I disagree with your win win situation regarding western law. I’ve seen cases where the husband received 50% of the assets, though he had no contribution in it at all.
I am married, did not sign a pre-nup but i was just finishing b-school and had no money really so nothing to worry about as far as previously amassed wealth goes.
I dont however see a pre-nup as a bad thing, people here are saying that it can be seen as a sign of no trust..hey no one can guarantee teh future right? one can argue that by not signing it the other party is showing that they dont trust the other as well.

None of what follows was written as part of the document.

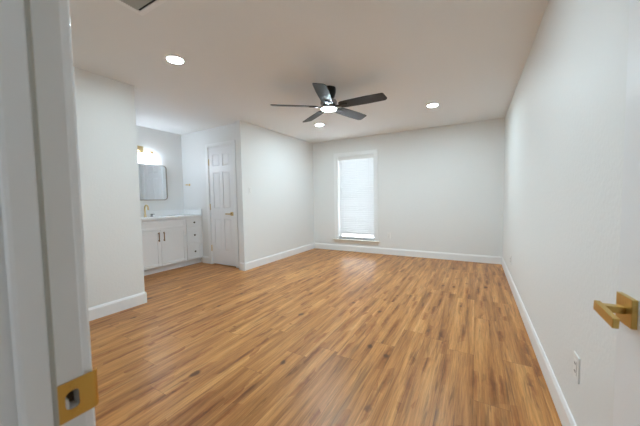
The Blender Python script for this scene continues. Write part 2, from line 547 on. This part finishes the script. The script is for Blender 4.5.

I think that the pracise should be that a pre-nup is a standard part of a marriage licnese, which states that what each party brings to the marriage belongs to the individual in the case of divorce, and things they amass together will be divided equally, or on a pro-rated basis of some sort..the couple can opt out of it if they wish otherwise it is a binding contract that goes with each marriage certificate. This will lessen the whole cultural issue with it as well.
Boss..aaj ki larkiaan is fine, but aaj kal kay larkay bhi.. had yer pal not been doing fraudia stuff to declare bankruptcy yet protect his assets..maybe he would not be completely screwed over.